Task brief » Repeat exactly the lines from the start of the entries below through the line containing "PI = math.pi". Omit the rest.

Extracted data »
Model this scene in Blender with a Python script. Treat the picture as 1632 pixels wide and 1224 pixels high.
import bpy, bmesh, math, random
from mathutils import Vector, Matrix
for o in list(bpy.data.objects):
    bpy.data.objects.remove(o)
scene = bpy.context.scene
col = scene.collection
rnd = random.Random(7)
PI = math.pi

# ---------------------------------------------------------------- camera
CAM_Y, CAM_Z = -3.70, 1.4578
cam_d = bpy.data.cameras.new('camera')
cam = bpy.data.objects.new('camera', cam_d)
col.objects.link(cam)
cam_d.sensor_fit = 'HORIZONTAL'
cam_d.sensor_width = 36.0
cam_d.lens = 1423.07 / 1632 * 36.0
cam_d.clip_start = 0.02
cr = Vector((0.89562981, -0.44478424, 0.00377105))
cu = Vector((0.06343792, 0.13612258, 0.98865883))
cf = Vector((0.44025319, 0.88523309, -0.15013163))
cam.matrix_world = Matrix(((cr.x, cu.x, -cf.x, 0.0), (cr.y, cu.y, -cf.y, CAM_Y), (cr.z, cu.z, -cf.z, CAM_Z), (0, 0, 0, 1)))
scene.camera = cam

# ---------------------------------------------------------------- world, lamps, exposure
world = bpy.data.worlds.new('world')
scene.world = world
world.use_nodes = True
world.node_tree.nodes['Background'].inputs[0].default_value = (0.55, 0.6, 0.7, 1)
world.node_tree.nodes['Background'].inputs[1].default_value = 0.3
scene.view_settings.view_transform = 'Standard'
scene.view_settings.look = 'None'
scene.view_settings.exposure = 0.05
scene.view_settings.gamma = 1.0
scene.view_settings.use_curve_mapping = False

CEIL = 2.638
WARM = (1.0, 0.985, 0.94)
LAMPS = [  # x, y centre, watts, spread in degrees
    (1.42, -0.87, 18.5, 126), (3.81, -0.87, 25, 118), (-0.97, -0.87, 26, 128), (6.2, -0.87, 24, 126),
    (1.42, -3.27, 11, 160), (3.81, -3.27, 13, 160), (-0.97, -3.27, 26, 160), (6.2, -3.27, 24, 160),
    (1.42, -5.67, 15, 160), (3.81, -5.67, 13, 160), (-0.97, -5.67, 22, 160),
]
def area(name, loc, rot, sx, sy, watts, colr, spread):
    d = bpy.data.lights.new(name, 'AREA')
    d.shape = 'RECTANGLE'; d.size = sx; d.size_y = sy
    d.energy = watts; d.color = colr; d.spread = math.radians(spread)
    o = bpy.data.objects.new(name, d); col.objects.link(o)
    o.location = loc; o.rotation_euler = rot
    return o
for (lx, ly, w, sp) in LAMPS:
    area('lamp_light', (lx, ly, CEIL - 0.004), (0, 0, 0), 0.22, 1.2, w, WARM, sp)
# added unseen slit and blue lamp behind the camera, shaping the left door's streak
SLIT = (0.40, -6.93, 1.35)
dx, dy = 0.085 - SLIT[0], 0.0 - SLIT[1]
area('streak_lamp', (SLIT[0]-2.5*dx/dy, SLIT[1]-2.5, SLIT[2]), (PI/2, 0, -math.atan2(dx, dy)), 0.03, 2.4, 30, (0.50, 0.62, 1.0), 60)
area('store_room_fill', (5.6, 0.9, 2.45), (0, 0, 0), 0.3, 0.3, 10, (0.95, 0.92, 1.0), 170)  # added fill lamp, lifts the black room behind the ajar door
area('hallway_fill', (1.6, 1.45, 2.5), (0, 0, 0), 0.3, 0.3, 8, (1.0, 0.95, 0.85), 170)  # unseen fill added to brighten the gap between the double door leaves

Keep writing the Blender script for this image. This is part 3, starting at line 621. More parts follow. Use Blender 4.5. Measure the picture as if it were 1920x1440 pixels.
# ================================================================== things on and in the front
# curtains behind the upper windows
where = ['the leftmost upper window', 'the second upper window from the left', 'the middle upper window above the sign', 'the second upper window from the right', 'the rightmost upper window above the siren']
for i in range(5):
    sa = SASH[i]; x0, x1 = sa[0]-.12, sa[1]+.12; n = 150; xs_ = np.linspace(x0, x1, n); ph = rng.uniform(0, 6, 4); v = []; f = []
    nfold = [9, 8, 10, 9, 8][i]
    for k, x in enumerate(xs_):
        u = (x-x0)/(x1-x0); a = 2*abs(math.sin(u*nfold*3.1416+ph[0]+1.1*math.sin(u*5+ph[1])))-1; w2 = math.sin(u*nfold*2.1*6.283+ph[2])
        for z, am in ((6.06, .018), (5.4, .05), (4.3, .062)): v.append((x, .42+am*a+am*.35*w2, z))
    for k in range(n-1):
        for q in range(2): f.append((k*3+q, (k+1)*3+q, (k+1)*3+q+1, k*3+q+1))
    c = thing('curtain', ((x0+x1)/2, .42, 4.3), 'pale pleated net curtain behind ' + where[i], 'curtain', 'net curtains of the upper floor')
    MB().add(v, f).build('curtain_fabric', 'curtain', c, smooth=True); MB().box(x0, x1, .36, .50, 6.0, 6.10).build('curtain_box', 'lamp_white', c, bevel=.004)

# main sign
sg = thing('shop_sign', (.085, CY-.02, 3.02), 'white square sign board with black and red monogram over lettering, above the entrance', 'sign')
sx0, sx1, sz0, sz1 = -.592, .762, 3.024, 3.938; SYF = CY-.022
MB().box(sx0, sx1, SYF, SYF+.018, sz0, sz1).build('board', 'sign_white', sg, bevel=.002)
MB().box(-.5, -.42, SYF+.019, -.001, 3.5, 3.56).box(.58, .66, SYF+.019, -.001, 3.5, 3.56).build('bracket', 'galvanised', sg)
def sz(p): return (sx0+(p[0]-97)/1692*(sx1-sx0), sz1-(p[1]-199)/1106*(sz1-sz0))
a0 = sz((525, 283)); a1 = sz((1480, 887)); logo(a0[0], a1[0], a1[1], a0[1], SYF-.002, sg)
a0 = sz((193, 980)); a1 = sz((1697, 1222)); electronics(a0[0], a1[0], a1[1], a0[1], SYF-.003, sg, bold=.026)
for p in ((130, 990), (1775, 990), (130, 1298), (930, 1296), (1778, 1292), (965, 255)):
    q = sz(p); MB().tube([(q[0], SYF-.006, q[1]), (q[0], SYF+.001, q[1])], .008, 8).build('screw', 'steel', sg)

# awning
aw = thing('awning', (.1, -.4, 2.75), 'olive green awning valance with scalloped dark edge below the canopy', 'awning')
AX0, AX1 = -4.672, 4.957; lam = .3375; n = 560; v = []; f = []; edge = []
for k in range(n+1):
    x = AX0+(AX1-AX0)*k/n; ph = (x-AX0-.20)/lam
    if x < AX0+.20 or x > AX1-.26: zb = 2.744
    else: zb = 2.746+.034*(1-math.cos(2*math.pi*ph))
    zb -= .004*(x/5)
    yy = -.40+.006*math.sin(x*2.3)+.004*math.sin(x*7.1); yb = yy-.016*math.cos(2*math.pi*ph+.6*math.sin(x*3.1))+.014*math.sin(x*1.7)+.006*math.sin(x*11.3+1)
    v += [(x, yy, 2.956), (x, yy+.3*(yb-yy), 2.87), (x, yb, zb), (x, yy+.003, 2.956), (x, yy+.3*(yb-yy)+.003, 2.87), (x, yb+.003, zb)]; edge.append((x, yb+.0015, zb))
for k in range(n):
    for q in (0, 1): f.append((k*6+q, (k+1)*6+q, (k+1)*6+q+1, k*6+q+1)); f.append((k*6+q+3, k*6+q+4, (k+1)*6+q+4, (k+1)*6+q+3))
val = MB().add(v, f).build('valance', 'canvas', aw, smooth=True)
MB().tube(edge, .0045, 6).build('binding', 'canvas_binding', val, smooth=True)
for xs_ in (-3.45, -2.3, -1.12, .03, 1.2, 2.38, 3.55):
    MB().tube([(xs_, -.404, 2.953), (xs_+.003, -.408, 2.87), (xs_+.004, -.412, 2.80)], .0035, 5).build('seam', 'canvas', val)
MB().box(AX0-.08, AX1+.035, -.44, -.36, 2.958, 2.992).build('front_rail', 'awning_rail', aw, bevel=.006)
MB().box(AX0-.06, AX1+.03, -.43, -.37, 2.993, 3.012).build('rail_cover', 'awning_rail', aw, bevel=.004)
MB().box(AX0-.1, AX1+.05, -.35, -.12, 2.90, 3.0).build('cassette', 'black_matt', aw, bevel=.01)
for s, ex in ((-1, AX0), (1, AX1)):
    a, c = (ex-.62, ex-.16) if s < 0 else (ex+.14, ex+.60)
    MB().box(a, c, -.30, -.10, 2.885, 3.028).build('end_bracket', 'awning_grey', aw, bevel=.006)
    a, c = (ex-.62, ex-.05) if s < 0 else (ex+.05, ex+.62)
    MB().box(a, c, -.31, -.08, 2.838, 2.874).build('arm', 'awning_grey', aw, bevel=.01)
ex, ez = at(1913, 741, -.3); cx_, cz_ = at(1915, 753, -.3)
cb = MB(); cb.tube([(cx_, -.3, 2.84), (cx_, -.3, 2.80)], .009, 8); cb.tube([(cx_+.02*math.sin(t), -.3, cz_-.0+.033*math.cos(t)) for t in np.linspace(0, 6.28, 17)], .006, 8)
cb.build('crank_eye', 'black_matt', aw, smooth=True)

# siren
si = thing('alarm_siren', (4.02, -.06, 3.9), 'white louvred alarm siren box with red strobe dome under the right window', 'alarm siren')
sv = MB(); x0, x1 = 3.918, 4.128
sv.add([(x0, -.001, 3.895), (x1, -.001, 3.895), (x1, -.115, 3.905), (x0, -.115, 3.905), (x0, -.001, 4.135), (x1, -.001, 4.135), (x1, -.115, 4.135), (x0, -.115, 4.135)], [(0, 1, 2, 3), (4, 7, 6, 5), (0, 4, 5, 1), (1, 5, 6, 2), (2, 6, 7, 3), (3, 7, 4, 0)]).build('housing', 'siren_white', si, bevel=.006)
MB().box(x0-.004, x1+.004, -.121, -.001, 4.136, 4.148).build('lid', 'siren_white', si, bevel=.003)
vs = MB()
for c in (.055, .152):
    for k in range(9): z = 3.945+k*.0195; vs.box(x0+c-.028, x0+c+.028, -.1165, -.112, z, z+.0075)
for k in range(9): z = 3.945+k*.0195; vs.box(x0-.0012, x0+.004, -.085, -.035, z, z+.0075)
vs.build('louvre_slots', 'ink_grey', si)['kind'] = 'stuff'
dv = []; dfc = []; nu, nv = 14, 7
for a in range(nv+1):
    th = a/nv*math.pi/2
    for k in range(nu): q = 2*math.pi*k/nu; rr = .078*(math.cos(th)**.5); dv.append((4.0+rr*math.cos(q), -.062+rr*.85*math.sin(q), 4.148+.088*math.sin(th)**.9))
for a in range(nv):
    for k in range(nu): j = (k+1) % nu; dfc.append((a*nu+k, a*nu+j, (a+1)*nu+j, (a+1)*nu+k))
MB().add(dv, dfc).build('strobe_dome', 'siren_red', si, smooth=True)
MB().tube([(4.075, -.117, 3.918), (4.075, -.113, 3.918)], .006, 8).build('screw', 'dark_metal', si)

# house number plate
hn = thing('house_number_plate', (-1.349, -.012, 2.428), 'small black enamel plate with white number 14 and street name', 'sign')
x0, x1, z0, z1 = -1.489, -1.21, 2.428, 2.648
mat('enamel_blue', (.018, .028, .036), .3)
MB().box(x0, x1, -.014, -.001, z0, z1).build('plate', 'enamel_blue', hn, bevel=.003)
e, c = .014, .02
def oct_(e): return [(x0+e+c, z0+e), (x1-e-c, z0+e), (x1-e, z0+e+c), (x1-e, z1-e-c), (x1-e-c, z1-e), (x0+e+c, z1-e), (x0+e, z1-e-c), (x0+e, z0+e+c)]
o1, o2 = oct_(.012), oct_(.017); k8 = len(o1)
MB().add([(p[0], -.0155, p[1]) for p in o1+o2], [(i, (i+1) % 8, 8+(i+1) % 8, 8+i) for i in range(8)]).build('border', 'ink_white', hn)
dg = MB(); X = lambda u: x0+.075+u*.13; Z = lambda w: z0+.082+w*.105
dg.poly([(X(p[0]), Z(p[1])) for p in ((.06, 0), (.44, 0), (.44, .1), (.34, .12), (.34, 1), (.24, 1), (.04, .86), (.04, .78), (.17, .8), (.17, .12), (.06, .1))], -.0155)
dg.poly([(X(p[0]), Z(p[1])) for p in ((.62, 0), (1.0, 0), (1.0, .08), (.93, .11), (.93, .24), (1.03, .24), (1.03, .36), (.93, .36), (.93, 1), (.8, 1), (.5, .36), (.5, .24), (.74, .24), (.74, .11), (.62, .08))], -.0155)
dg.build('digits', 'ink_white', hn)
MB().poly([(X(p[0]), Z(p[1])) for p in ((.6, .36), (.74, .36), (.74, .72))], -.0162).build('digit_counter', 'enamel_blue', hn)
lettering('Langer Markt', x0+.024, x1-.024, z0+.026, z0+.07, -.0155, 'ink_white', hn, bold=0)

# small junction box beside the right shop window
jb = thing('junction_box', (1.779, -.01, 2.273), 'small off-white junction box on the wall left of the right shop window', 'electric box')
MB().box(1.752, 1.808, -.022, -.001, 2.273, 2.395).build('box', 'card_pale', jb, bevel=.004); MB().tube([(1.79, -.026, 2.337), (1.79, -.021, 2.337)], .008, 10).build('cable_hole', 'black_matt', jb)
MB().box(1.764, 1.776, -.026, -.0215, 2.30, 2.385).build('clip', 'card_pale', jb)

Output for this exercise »
Model this scene in Blender with a Python script. Treat the picture as 1632 pixels wide and 1224 pixels high.
import bpy, bmesh, math, random
from mathutils import Vector, Matrix
for o in list(bpy.data.objects):
    bpy.data.objects.remove(o)
scene = bpy.context.scene
col = scene.collection
rnd = random.Random(7)
PI = math.pi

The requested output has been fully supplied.